We were watching a video of CSPAN's interview with Secretary of State Condoleezza Rice when we had to suddenly stop and hit the rewind button. Rice said this, and we quote:
When I go to Europe, I no longer see any difference in the view that a stable and secure Iraq is in everybody’s interest, and that an Iraq that is democratic and in which Saddam Hussein, that brutal monster that caused three wars in the region, including dragging us in twice, that used – who used weapons of mass destruction against his own people, that an Iraq that is democratic and friendly to the West is better for the Middle East. I don’t see much disagreement about that.
Dragging us in twice?
Pause. Think about that.
I mean, everyone--or most everyone--agrees that former President George H.W. Bush had to respond after Saddam Hussein invaded Kuwait in August 1990 and threatened to go further south, into the Saudi oil fields. That's once. I suppose it's possible that by "twice," Rice was referring to U.S. involvement in the Iran-Iraq war, when the United States reflagged Kuwaiti tankers to protect them from threats to shipping, and got involved in various other ways (including by suppling intel to our-then friend Saddam Hussein to help him fight Iran).
But it seems more likely that Rice was arguing that Saddam "dragged us in" to the Iraq War. That's not our memory here at Nukes and Spooks. In fact, the record is now clear (as we reported at the time) that President George W. Bush had decided to go to war against Iraq in early 2002, just a few months after the 9/11 attacks. Saddam had no weapons of mass destruction or significant, operational ties to fundamentalist Islamic terrorists. The Bush administration dismissed Saddam's accounting of his WMD, ignored offers of mediation, and used bogus and false intelligence to make the case for war. It didn't let the U.N. Security Council or opposition from Europeans get in the way. All that makes for an odd definition of "dragging us in."

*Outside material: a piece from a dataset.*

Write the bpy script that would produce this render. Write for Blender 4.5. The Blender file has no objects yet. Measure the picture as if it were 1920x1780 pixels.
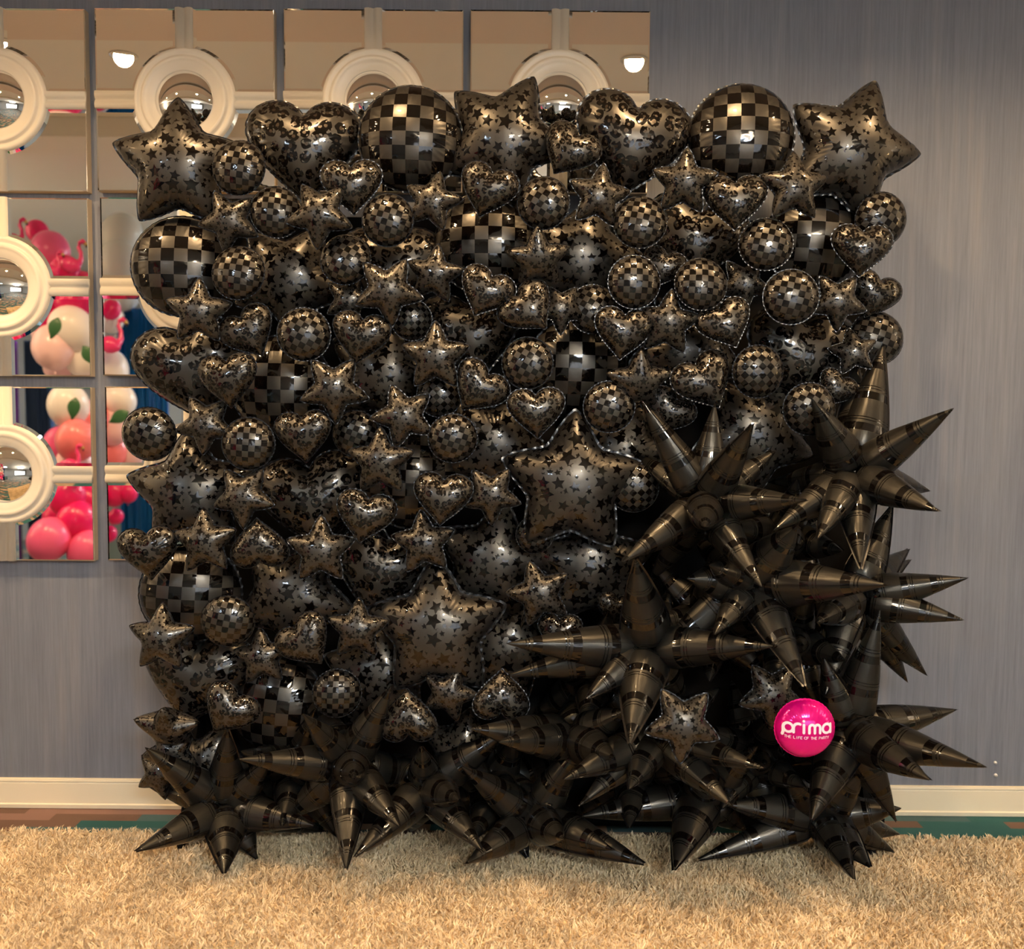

Elsewhere, in the interview, Rice acknowledges mistakes in the Iraq War, while arguing the Bush administration eventually learned from them:
There are a lot of things that could have been done differently. I think that it took awhile to really understand how to help a country that was really completely destroyed in its fabric, not just its institutions, but the fabric of society by the years of tyranny under Saddam Hussein and how to help it recover. In retrospect, we did a lot from Baghdad, a lot from the top down. The provinces and the tribes were clearly part of the answer. And it took a while to recognize that the complete integration of the civilian and military effort through the Provincial Reconstruction Teams would empower the provinces to create friends, for instance, the sons of Iraq and Anbar, who would then themselves with our help expel al-Qaida.
Rice said she will return to Stanford after Jan. 20, where she will write a book about American foreign policy--doesn't sound like a kiss-and-tell-type tome to us--and one about her late parents, John and Angelena, whom she called "educational evangelists."
Striking a theme that has been present in many of her recent speeches, and perhaps providing a hint of her future activities, RIce said education is an important national security issue:
If I am concerned about one core issue for America, we’ll get through the many challenges and difficulties that we have, but the state of education in this country is a challenge that we better meet, and we’d better meet it soon.
It would be mean, very mean, of us to suggest that a proper accounting of history, even recent history, is a critical ingredient of a good education.